Столичная публика только к началу 60-х годов стала так посещать выставки, а любители с денежными средствами так охотно покупать картины и заказывать портреты.
Общество «передвижников» — прямое создание этого народно-реалистического направления.
Это был вызов, брошенный впервые казенной академии, не в виде только разговоров, споров или задорных статеек, а в виде дела, общей работы, проникнутой хотя и односторонним, но искренним и в основе своей здоровым направлением.
Стало быть, и мир искусства в разных его областях обновился на русской почве именно в эти годы. Тогда и заложено было все дальнейшее развитие русского художественного творчества, менее отрешенного от жизни, более смелого по своим мотивам, более преданного заветам правды и простоты.
То же случилось и со скульптурой. У Антокольского были уже предшественники к 60-м годам, хотя и без его таланта. И опять все тот же «долговязый» и «глупый» Стасов (по формуле Серова), все тот же несносный крикун и болтун (каким считал его Тургенев) открыл безвестного виленского еврейчика, влюбился в его талант и ломал потом столько копий за его «эпоху делающее» произведение «Иоанн Грозный».
Все это было очень искренно, горячо, жизненно — и в то же время, однако, слишком прямолинейно и преисполнено узкоидейного реализма. Таким неистовым поборником русского искусства оставался Стасов до самой своей смерти. И мы с ним — в последние годы его жизни — имели нескончаемые споры по поводу книги Толстого об искусстве.
Стасов оказывался толстовцем если не в отрицании искусства, то в отстаивании морального его значения и в нападках на все, что ему было не по душе в западном искусстве, в том числе и на оперы Вагнера.
Таким полутолстовцем он и должен был кончить… и старцем восьмидесяти лет от роду, таким же неистовым, как и сорок лет перед тем.
Тогда только и проявился во всех сферах мысли, творчества и общественного движения антагонизм двух поколений, какого русская жизнь до того еще не видывала. В литературной критике и публицистике самую яркую ноту взял Писарев, тотчас после Добролюбова, но он и сравнительно с автором статьи «Темное царство» был уже разрушитель и упразднитель более нового типа.

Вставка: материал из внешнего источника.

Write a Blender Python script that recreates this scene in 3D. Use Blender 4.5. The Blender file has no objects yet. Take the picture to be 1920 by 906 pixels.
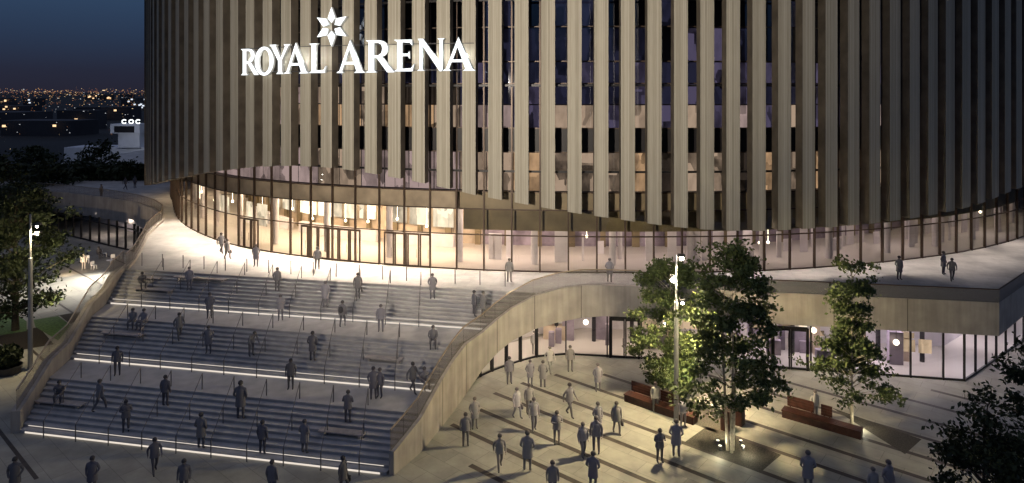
import bpy, bmesh, math, random
import numpy as np
from mathutils import Vector, Matrix
random.seed(7)
rng_ = np.random.default_rng(17)
PI = math.pi
scene = bpy.context.scene
C = scene.collection

# ------------------------------------------------------------------ camera, sky, exposure
CAM_H = 19.5            # camera height above the plaza
F = 1250.0              # focal length in photograph pixels (1920 wide)
cam_d = bpy.data.cameras.new('camera')
cam = bpy.data.objects.new('camera', cam_d); C.objects.link(cam)
cam.location = (0, 0, CAM_H); cam.rotation_euler = (PI / 2, 0, 0)
cam_d.sensor_width = 36; cam_d.lens = 36 * F / 1920
cam_d.shift_y = -(453 - 172) / 1920
cam_d.clip_start = 0.5; cam_d.clip_end = 20000
scene.camera = cam

world = bpy.data.worlds.new('World'); scene.world = world; world.use_nodes = True
wn = world.node_tree.nodes; wl = world.node_tree.links
bg = wn['Background']
# dusk: a clear blue sky that darkens to violet at the horizon
tcw = wn.new('ShaderNodeTexCoord'); sx_ = wn.new('ShaderNodeSeparateXYZ'); wl.new(tcw.outputs['Generated'], sx_.inputs[0])
rp = wn.new('ShaderNodeValToRGB'); wl.new(sx_.outputs[2], rp.inputs[0]); e_ = rp.color_ramp.elements
e_[0].position = 0.0; e_[0].color = (.0150, .0145, .026, 1); e_[1].position = 1.0; e_[1].color = (.115, .122, .175, 1)
for p_, c_ in ((.028, (.0155, .018, .034)), (.07, (.018, .030, .060)), (.13, (.024, .048, .095)), (.4, (.068, .095, .165))):
    q_ = rp.color_ramp.elements.new(p_); q_.color = (*c_, 1)
wl.new(rp.outputs[0], bg.inputs[0]); bg.inputs[1].default_value = 1.0

scene.view_settings.view_transform = 'Standard'; scene.view_settings.look = 'None'
scene.view_settings.exposure = 0.32; scene.view_settings.gamma = 1.0
scene.view_settings.use_curve_mapping = False
cy = scene.cycles
cy.max_bounces = 6; cy.diffuse_bounces = 3; cy.glossy_bounces = 2; cy.transmission_bounces = 4; cy.transparent_max_bounces = 16
cy.use_denoising = True; cy.sample_clamp_indirect = 4.0; cy.caustics_reflective = False; cy.caustics_refractive = False
cy.use_light_tree = True

def lamp(name, kind, loc, power, col=(1, .85, .65), target=None, size=.15, spot=60, blend=.5, shape=None, parent=None):
    d = bpy.data.lights.new(name, kind); d.energy = power; d.color = col
    if kind == 'SPOT': d.spot_size = math.radians(spot); d.spot_blend = blend; d.shadow_soft_size = size
    elif kind == 'POINT': d.shadow_soft_size = size
    elif kind == 'AREA':
        d.shape = 'RECTANGLE'; d.size = shape[0]; d.size_y = shape[1]
    o = bpy.data.objects.new(name, d); C.objects.link(o); o.location = loc
    if target is not None:
        o.rotation_euler = (Vector(target) - Vector(loc)).to_track_quat('-Z', 'Y').to_euler()
    return o
WARM = (1, .76, .50); SOFTW = (1, .87, .73); COOL = (.82, .84, 1)
# added floodlight, unseen behind the camera, to brighten the timber fins
lamp('added_facade_flood', 'SPOT', (-14, -6, 21), 120000, (1, .875, .72), (-2.0, 55, 26.0), .6, 60, 1.0)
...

Он попал в крепость за политические идеи. Но его «нигилизм» заявлял себя гораздо сильнее в вопросах общественной и частной морали, в освобождении ума от всяких пут мистики и метафизики, в проповеди самого беспощадного реализма, вплоть до отрицания Пушкина и Шекспира.
Все возрастающая распря между «отцами» и «детьми» ждала момента, когда художник такого таланта, как Тургенев, скажет свое слово на эту первенствующую тему.

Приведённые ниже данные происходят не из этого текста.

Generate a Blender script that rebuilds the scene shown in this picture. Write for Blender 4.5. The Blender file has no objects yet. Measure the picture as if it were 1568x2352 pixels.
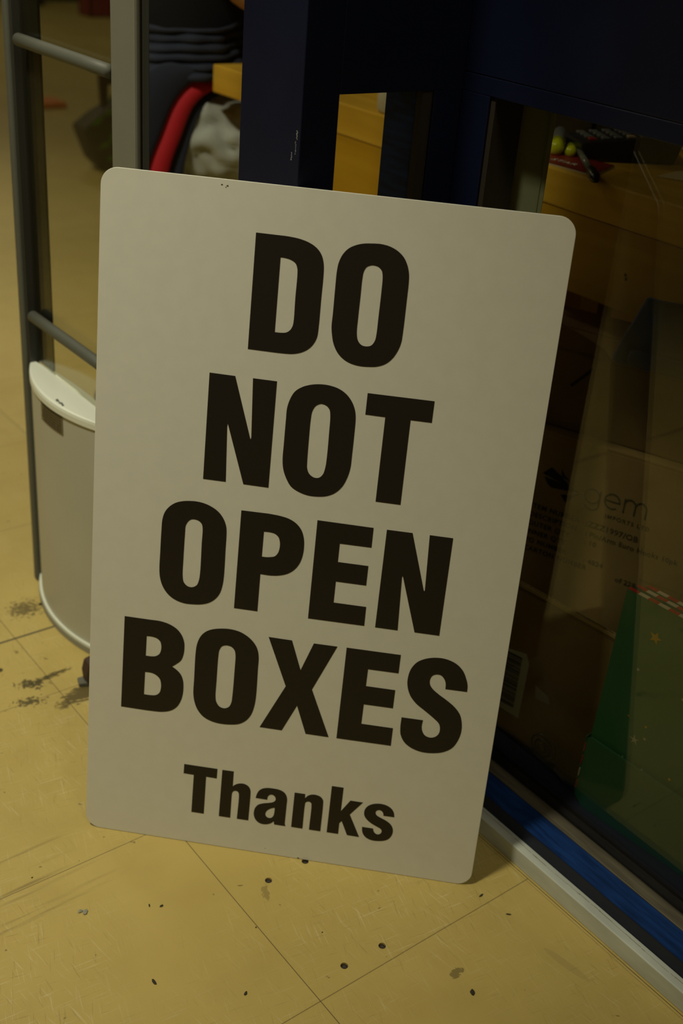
import bpy, bmesh, math, random
from mathutils import Vector, Matrix, noise

random.seed(7)
scene = bpy.context.scene
COL = scene.collection

# ------------------------------------------------------------------ camera
RIGHT = Vector((0.79191303, -0.60574735, 0.07709664))
DOWN = Vector((-0.23708765, -0.42136307, -0.87535285))
FWD = Vector((0.56272835, 0.67492467, -0.47729813))
cd = bpy.data.cameras.new('camera')
cam = bpy.data.objects.new('camera', cd)
COL.objects.link(cam)
m3 = Matrix((RIGHT, -DOWN, -FWD)).transposed()
cam.matrix_world = Matrix.Translation((0, 0, 1.02)) @ m3.to_4x4()
cd.sensor_fit = 'VERTICAL'
cd.sensor_height = 36.0
cd.lens = 2669.726 / 2352.0 * 36.0
cd.clip_start = 0.05
cd.clip_end = 60
cd.dof.use_dof = True
cd.dof.focus_distance = 1.19
cd.dof.aperture_fstop = 4.8
scene.camera = cam

# ------------------------------------------------------------------ world, lamps, exposure
scene.view_settings.view_transform = 'Standard'
scene.view_settings.look = 'None'
scene.view_settings.gamma = 1.0
scene.view_settings.use_curve_mapping = False
scene.view_settings.exposure = -0.07
scene.cycles.max_bounces = 8
scene.cycles.transparent_max_bounces = 16
w = bpy.data.worlds.new('world')
scene.world = w
w.use_nodes = True
w.node_tree.nodes['Background'].inputs[0].default_value = (0.5, 0.45, 0.30, 1)
w.node_tree.nodes['Background'].inputs[1].default_value = 0.02

WARM = (1.0, 0.94, 0.70)


def lamp(name, loc, size, power, color=WARM, target=None, spot=None, shape='DISK', size_y=None, blend=1.0):
    if spot:
        ld = bpy.data.lights.new(name, 'SPOT')
        ld.spot_size = math.radians(spot)
        ld.spot_blend = blend
        ld.shadow_soft_size = size
    else:
        ld = bpy.data.lights.new(name, 'AREA')
        ld.shape = shape
        ld.size = size
        if size_y:
            ld.size_y = size_y
    ld.energy = power
    ld.color = color
    o = bpy.data.objects.new(name, ld)
    COL.objects.link(o)
    o.location = loc
    if target:
        o.rotation_euler = (Vector(target) - Vector(loc)).to_track_quat('-Z', 'Y').to_euler()
    return o


# a ceiling spotlight over the aisle makes the pool of light on the sign; dimmer ceiling panels fill the shop, with an added spot and near fill
lamp('ceiling_spotlight', (-0.45, 1.00, 2.9), 0.13, 205, target=(0.43, 1.55, 0.0), spot=60, blend=1.0)
lamp('ceiling_spotlight', (0.1, 3.4, 2.9), 0.15, 95, target=(1.05, 3.3, 0.0), spot=56)  # unseen second spot, added to brighten the aisle floor and seated person
lamp('fill_light_near', (0.1, -1.9, 2.95), 0.6, 16, shape='RECTANGLE', size_y=1.0)  # unseen fill light behind the camera, added to brighten sign and booth interior
lamp('ceiling_panel_far', (0.6, 4.2, 2.95), 0.6, 14, shape='RECTANGLE', size_y=1.6)
lamp('ceiling_panel_aisle', (3.0, 7.6, 2.95), 0.6, 13, shape='RECTANGLE', size_y=1.6)
lamp('ceiling_panel_side', (-2.2, 3.4, 2.95), 0.6, 9, shape='RECTANGLE', size_y=1.6)

# ------------------------------------------------------------------ material helpers
MATS = {}


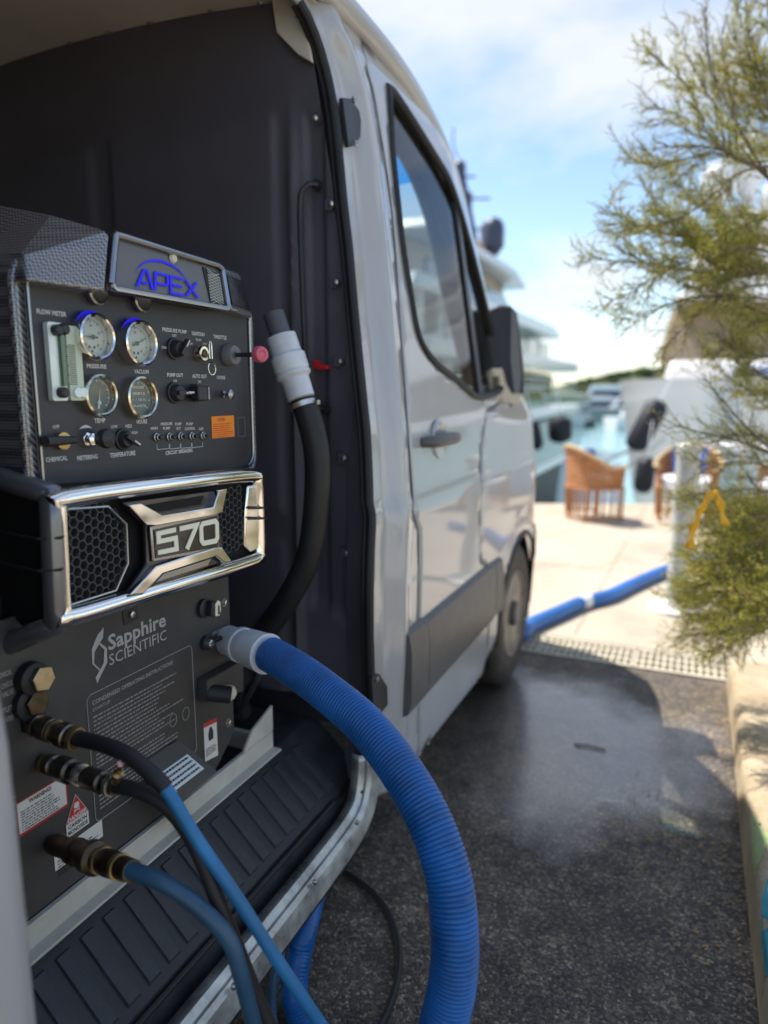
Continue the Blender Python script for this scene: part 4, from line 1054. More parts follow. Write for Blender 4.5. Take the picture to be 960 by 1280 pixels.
# ---- chrome grille: face frame, wrap-round side, honeycomb, centre emblem
BX = -.870
gr = node('grille', (BX - .05, 1.02, 1.02), mach)
def G(u, v, dx=0): p = onx(u, v, BX); p.x += dx; return p
g = MB(); g.hexa([G(72, 785, -.012), G(327, 708, -.012), G(327, 708, -.15), G(72, 785, -.15), G(62, 612, -.012), G(322, 592, -.012), G(322, 592, -.15), G(62, 612, -.15)])
g.build('grille_backing', mat('deep_black', (.004, .004, .005), .8), gr)
def chrome_bar(name, pts, r, m_=CHROME, flat=1.0, closed=False, parent=gr):
    pth = catmull(pts, .008, closed); g = MB(); g.tube(pth + (pth[:1] if closed else []), r, 14, cap=not closed); return g.build(name, m_, parent)
# main outer ring of the face
ring = catmull([G(84, 771, .0), G(200, 735, .004), G(316, 700, 0), G(324, 690, -.003), G(324, 645, -.004), G(321, 603, -.003), G(312, 594, 0), G(200, 606, .004), G(78, 624, .0), G(72, 634, -.002), G(75, 700, -.003), G(78, 760, -.003)], .006, True)
g = MB(); g.tube(ring + ring[:1], .0160, 18, cap=False); g.build('face_frame', CHROME, gr)
# thick right end and lower lip
g = MB(); pr = [G(308, 607, .004), G(318, 606, .006), G(321, 640, .006), G(322, 684, .006), G(312, 690, .004), G(305, 683, .002), G(306, 640, .002)]
g.prism(pr, (-.016, 0, 0)); g.build('right_cheek', CHROME, gr, bevel=.004, segs=3)
g = MB(); g.prism([G(88, 779, .003), G(318, 709, .003), G(314, 694, .010), G(276, 703, .010), G(88, 760, .010)], (-.02, 0, 0)); g.build('lower_lip', CHROME, gr, bevel=.004, segs=3)
# side wrap, running back into the van and flaring
sy = G(75, 700).y - .012
def Ys(u, v): return ony(u, v, sy)
f1, f2 = G(72, 618, -.012), G(78, 782, -.012)
top = catmull([f1, Ys(40, 612) if False else f1 + Vector((-.035, -.014, .010)), f1 + Vector((-.12, -.02, .028)), f1 + Vector((-.24, -.02, .040))], .01)
bot = catmull([f2, f2 + Vector((-.03, -.014, -.012)), f2 + Vector((-.12, -.02, -.055)), f2 + Vector((-.22, -.02, -.10))], .01)
wrap = top[::-1] + catmull([f1, f1.lerp(f2, .12) + Vector((.008, -.008, 0)), f1.lerp(f2, .5) + Vector((.010, -.010, 0)), f1.lerp(f2, .88) + Vector((.008, -.008, 0)), f2], .01)[1:-1] + bot
g = MB(); g.tube(wrap, .0175, 16); g.build('side_frame', mat('satin_silver', (.17, .18, .20), .28, metal=.6, coat=.7, var=.1), gr)
wi = [p + Vector((-.012, .004, 0)) for p in wrap]
cen = Vector((sum(p.x for p in wi) / len(wi), sy, sum(p.z for p in wi) / len(wi)))
g = MB(); g.tube([cen + (p - cen) * .86 + Vector((-.02, .02, 0)) for p in wi], .014, 10); g.build('inner_side_frame', BLACKP, gr)
back_ = [p + Vector((-.01, .035, 0)) for p in wi]
g = MB(); g.prism(back_, (0, .005, 0)); g.build('side_infill', mat('deep_black', (.004, .004, .005), .8), gr)
for vv in (668, 707):
    p0, p1 = G(74, vv + 3, .018), None
    g = MB(); p0 = G(79, vv, .006); g.tube([p0, p0 + Vector((.012, -.020, 0)), p0 + Vector((-.012, -.040, 0)), p0 + Vector((-.10, -.034, .003))], .0022, 6); g.build('band_clip', RUBBER, gr)
for vv in (634, 647):
    g = MB(); a, b = G(303, vv + 1, .014), G(330, vv, .006); g.tube([a, G(316, vv + .5, .020), b], .0022, 6); g.build('band_clip', RUBBER, gr)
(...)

Создателя «Отцов и детей» я в ту зиму не видал, да, кажется, он и не был в Петербурге при появлении романа в январе 1862 года.

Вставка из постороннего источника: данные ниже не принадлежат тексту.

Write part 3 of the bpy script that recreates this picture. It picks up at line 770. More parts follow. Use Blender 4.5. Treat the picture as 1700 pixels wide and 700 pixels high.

И даже в том, как оценен был Базаров двумя тогдашними критиками радикальных журналов, сказались опять две ступени развития в молодом поколении.
«Нигилисты» постарше зачитывались статьей Антоновича, где произведение Тургенева сравнивалось с «Асмодеем» тогдашнего обскуранта-ханжи Аскоченского; а более молодые упразднители в лице Писарева посмотрели на тургеневского героя совсем другими глазами и признали в нем своего человека.
«Современник» и его главный штаб с особенной резкостью отнеслись к роману Тургенева, и Герцен (на первых порах) отрицательно отзывался о Базарове, увидав в своем тогдашнем приятеле Тургеневе «зуб» против молодежи.